Lowering the threshold from 12 to 11 on a Jury with such little forethought and due purely because National are seeking to cut costs doesn’t bode well and streamlining the depositions hearings has the possible effect to simply suck a lot more innocent people into the grinder.

At least National have dumped their desire to do away with Jury’s, but the Court will be out on these changes and any real speed they generate compared to costs in quality of justice.

2 Comments:

At 30/6/09 11:17 pm, Anonymous bc said...

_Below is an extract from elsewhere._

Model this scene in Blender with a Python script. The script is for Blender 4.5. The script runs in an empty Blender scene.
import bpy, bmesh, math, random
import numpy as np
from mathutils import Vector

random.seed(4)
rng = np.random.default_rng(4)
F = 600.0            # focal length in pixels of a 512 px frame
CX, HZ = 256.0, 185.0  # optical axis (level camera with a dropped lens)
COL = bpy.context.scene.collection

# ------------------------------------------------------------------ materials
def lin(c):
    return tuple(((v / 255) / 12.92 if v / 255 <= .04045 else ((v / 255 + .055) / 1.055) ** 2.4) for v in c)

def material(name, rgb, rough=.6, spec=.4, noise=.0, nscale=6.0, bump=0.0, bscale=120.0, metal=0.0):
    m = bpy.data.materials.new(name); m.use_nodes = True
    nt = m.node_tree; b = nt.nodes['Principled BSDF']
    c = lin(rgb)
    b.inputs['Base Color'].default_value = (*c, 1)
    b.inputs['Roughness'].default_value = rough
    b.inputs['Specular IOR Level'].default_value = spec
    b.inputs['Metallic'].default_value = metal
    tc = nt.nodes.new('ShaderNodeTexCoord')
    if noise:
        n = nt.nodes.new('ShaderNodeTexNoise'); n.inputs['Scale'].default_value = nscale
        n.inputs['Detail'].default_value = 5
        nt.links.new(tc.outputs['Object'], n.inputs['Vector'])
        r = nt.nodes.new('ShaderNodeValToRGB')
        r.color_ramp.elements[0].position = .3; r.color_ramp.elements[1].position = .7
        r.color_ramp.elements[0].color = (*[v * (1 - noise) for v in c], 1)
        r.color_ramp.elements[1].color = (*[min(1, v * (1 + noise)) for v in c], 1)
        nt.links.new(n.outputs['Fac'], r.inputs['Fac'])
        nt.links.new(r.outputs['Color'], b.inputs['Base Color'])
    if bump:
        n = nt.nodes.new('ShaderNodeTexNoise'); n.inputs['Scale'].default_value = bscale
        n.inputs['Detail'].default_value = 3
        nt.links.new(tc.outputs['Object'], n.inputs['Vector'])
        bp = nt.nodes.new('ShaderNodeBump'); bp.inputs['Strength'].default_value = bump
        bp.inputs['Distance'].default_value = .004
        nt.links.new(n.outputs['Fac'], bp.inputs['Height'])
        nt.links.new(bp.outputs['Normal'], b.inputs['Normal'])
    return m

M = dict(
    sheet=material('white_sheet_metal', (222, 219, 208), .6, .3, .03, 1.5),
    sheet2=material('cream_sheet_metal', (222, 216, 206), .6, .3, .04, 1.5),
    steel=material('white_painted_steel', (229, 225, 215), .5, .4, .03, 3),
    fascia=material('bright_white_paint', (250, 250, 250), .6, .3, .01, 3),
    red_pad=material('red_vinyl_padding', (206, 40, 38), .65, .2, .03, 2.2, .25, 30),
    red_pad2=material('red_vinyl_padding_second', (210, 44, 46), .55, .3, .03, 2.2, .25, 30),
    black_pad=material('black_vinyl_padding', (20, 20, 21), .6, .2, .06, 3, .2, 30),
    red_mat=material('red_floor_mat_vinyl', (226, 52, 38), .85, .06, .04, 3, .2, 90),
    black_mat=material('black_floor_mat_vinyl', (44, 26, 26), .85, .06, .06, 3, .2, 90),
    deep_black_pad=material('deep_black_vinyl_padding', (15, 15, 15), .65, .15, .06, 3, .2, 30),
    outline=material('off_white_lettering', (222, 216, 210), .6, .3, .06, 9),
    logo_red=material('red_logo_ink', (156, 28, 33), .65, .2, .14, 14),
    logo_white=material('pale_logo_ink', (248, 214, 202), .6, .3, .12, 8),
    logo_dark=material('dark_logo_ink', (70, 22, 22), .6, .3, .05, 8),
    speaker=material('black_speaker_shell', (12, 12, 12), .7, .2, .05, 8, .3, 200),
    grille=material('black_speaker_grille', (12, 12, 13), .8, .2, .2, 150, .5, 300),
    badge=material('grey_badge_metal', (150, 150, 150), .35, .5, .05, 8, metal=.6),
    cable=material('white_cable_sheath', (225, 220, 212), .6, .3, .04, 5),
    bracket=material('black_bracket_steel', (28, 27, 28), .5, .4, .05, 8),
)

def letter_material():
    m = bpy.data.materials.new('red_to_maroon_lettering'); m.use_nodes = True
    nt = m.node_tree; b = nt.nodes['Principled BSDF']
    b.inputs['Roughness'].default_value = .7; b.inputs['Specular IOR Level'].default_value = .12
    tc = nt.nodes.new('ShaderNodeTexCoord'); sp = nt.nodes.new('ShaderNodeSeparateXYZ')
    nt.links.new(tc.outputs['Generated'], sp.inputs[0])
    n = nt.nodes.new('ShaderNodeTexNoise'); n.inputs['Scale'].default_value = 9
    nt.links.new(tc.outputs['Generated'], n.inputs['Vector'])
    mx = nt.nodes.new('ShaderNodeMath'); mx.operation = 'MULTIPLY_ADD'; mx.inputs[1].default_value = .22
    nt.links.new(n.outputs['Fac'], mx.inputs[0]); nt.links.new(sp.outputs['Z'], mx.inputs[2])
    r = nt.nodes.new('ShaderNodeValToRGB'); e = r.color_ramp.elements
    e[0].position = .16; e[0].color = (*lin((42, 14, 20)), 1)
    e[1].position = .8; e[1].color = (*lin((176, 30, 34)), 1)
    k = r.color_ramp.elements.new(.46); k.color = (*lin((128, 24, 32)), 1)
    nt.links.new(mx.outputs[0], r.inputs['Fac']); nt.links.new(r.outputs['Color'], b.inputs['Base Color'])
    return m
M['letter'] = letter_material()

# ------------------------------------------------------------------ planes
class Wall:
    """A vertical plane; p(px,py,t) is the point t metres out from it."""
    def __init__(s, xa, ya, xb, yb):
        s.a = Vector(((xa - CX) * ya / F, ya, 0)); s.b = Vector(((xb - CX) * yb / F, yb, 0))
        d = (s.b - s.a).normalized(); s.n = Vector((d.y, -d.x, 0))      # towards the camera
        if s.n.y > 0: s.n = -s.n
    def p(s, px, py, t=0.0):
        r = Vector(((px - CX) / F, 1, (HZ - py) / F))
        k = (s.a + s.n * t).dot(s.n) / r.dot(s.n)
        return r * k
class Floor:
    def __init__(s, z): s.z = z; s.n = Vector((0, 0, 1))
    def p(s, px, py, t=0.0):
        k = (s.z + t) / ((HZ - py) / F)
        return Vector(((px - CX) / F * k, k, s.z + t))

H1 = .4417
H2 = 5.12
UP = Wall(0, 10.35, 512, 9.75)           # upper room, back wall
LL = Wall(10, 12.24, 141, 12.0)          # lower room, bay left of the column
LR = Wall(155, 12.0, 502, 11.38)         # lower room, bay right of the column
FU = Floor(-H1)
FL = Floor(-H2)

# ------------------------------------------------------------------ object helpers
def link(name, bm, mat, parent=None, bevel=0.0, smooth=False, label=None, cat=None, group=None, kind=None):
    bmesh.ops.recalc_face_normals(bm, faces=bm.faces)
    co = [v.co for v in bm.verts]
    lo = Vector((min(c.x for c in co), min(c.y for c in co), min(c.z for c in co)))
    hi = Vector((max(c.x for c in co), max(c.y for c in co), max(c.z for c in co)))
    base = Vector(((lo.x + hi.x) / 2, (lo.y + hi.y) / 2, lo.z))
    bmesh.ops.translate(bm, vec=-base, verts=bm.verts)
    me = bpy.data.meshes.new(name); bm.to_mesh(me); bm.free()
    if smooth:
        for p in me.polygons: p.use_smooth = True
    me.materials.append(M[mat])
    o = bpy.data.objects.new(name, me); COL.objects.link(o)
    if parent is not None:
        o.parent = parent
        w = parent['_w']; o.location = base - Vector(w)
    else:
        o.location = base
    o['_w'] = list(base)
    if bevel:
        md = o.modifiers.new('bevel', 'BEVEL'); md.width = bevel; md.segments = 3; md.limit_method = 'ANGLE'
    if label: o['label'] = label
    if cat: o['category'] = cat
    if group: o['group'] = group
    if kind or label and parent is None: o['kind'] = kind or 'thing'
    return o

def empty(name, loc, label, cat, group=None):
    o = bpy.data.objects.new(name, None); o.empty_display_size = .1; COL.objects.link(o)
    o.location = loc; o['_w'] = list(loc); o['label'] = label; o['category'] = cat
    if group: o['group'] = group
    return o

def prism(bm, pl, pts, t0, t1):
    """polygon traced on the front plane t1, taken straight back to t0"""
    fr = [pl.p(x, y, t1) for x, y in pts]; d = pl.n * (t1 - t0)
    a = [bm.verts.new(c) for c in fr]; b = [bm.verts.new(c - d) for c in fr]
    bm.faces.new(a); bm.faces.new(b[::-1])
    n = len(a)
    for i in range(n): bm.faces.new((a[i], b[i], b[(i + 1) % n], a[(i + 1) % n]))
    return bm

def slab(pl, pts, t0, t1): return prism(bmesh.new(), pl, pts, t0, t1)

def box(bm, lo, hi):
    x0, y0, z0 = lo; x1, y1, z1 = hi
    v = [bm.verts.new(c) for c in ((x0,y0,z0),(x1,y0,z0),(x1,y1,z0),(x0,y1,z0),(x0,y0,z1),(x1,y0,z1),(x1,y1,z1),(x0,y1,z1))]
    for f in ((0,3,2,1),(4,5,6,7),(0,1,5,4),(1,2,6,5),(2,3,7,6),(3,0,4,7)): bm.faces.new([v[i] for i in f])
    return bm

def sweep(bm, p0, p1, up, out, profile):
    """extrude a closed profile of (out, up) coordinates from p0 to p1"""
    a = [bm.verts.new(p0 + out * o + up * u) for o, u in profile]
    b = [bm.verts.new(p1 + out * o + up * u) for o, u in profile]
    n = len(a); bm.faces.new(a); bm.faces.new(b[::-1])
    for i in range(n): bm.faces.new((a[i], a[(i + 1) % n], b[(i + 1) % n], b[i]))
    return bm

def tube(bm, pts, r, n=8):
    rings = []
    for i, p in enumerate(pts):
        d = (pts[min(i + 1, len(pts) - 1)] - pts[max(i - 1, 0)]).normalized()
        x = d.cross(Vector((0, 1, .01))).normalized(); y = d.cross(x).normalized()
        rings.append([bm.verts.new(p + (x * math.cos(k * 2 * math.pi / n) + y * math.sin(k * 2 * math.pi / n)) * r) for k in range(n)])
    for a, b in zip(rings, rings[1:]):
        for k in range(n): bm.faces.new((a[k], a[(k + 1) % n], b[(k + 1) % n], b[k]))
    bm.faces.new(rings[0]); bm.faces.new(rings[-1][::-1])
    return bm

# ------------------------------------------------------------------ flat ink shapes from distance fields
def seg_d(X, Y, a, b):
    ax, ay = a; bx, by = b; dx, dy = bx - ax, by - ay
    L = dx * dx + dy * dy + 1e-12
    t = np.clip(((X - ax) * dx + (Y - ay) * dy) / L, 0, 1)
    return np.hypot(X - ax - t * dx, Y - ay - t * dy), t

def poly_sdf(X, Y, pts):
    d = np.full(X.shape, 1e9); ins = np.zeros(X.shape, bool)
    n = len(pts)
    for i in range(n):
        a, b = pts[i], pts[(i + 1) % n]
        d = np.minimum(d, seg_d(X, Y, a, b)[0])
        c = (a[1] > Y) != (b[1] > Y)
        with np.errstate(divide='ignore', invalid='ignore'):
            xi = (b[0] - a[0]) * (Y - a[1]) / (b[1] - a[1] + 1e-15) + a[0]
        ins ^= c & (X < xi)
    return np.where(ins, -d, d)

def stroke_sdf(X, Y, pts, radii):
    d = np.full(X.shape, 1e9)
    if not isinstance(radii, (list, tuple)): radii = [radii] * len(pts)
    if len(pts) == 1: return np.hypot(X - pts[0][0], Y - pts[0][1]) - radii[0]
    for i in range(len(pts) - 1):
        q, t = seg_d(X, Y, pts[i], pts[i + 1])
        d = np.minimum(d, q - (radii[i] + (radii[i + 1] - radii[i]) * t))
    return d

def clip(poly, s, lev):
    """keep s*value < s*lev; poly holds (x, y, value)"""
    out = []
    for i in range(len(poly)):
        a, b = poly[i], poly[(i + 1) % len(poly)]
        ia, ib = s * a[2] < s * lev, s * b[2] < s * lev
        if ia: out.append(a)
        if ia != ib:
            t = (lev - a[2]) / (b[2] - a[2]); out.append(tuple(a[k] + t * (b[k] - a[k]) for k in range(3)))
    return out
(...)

Well I can tell you from experience that lowering the threshold from 12 to 11 on a jury WILL cut costs. But there is a more important reason - there only needs to be one nutter on the jury and a seemingly straightforward trial can crash.
I was a juror on a trial which seemed obvious to everyone. A man and a wife would ring up the police when yobbo drunken teenagers would make noise and hurl abuse outside their house. Tensions built up and one night around midnight one of these drunk brain-dead morons deliberately smashed a window. The man come out of the house in a rage holding a baseball bat and clocked a couple of them as they were running away.
The defence argued self defence. While we had a lot of sympathy for this man it clearly wasn't self defence, he had the baseball bat on hand and came out swinging.
The trial itself only took a day but we deliberated for two days. One jurior could barely speak English so we had to explain the case to him! (An ethical issue surely - jurors shouls be able to understand English so they can hear the evidence for themselves). But the real problem was a man who said it would be ok for him to do that in Fiji so he was innocent. Despite telling him over and over that he is not in Fiji anymore and that he has to interpret it using New Zealand laws (ie self defence or not) he would not budge. It would honestly have to be one of the most frustrating experiences of my life - you cannot go anywhere, I was stuck with this idiot!
The judge called us back to the countroom three times and in increasing disbelief asked if we were near a verdict. Finally he got fed-up with us and in an annoyed voice told us that this wouldn't go on for a third day and that if we couldn't reach a verdict in the next hour he would declare that we couldn't reach a verdict and call a different jury.
We had to explain this to the idiot juror because he thought that the man would go free! When we told him that the accused would have to go through the trail again he changed his verdict.
So 11 out of 12 is fine by me!

 
At 2/7/09 9:58 am, Blogger Blair Anderson said...

The easiest and most expedient way to deal with court workload (and attendent injustice) is to resolve the tensions underpining 'drug law'and the plethora of unintended consequences. In answer to the naysayers to this suggestion, either drugs are a problem or they are not. One cannot back both horses and win.